March 31, 2007 12:38:09 AM PST

In what the U.N. human rights chief called an unprecedented show of support to empower
the physically and mentally impaired, 80 countries signed a U.N. convention enshrining
the rights of the world's 650 million disabled.

The United Nations held a ceremony Friday on the first day the convention opened for signatures and not only did 80 countries and a representative of the European Union sign it but Jamaica announced that it had also ratified the convention. That means only 19 more ratifications are needed before the convention comes into force, and speaker after speaker urged speedy approval.

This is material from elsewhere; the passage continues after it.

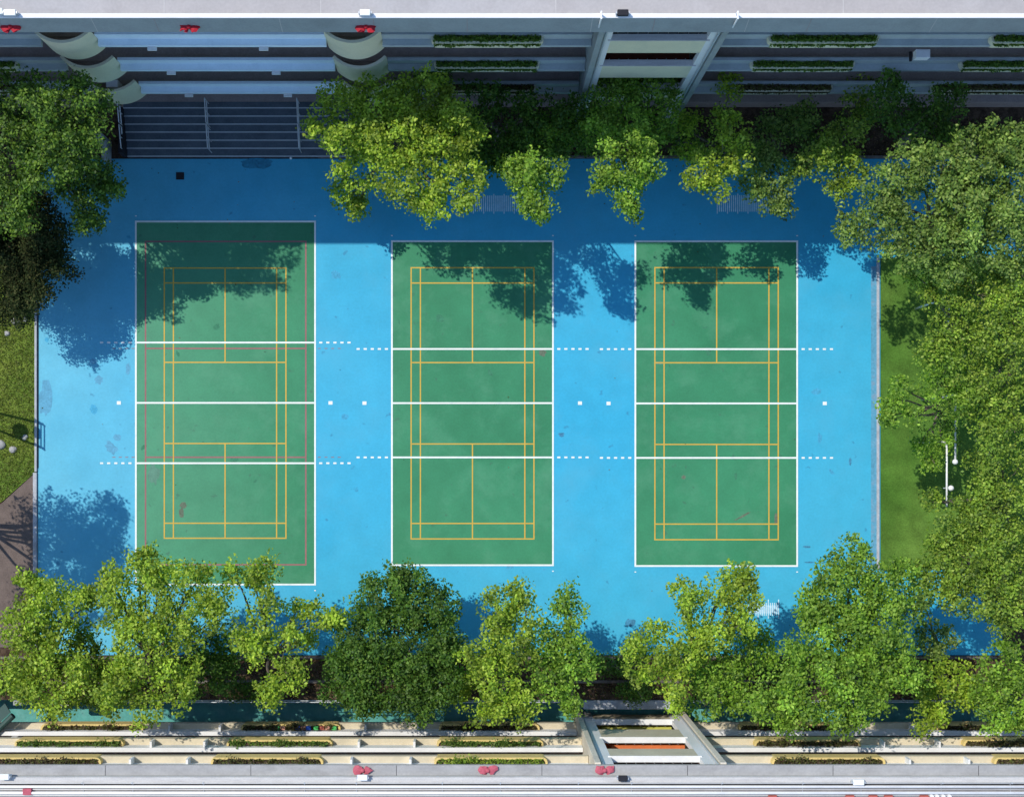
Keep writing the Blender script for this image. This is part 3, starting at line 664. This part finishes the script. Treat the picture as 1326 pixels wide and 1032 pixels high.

U.N. High Commissioner for Human Rights Louise Arbour announced the huge level of
support at a news conference afterward.  "It's certainly unprecedented in terms of support for a human rights instrument, but it's apparently setting records for the signature of any convention in the United Nations," she said.  The convention is a blueprint to end discrimination and exclusion of the physically and mentally disabled in education, jobs, and everyday life. It requires countries
to guarantee freedom from exploitation and abuse for the disabled, while protecting
rights they already have such as voting rights for the blind and wheelchair-accessible
buildings.

The convention guarantees that the disabled have the inherent right to life on an
equal basis with the able-bodied and requires countries to prohibit discrimination
on the basis of disability and guarantee equal legal protection. Countries must also
ensure the equal right of the disabled to own and inherit property, to control their
financial affairs, and to privacy over their personal lives.
The U.N. General Assembly adopted the 32-page convention by consensus in December,
culminating a campaign spearheaded by disability rights activists and the governments
of New Zealand, Ecuador and Mexico.
"We would not be here today without the sustained efforts of the disability community,"
Deputy Secretary-General Asha-Rose Migiro said at Friday's ceremony.
"In three short years, the convention went from dream to reality," she said. "On
its adoption by the General Assembly late last year, it became the first human rights
treaty of the 21st century, and the fastest negotiated international human rights
instrument in history."
Arbour said "it's very appropriate" that the first treaty of the new century "targets
a community that has been so marginalized for so long" and that it focuses on rights, not just social welfare and programs to meet the needs of the disabled.
She called the convention "a first step" in empowering the disabled, stressing that
once it comes into force governments will have to enact legislation and change practices
to ensure the rights of the disabled.

Yannis Vardakastanis, representing the International Disability Caucus which was
in the forefront of the campaign for the convention, congratulated the 80 countries
that signed "this unprecedented convention."
He said it represents "a very drastic" shift in the way the international community
looks at disabilities.  "The 650 million persons with disabilities around the world expect and anticipate that this convention will change the real living conditions, that this convention
will take away the discrimination, the exclusion, and all the obstacles that people
with disabilities are faced with in their daily lives," Vardakastanis said.

According to the latest U.N. figures, about 10 percent of the world's population,
or 650 million people, live with a disability and the number is increasing with population
growth. The disabled constitute the world's largest minority, and 80 percent live
in developing countries, many in poverty.
The convention advocates keeping the disabled in their communities rather than removing
them and educating them separately as many countries do.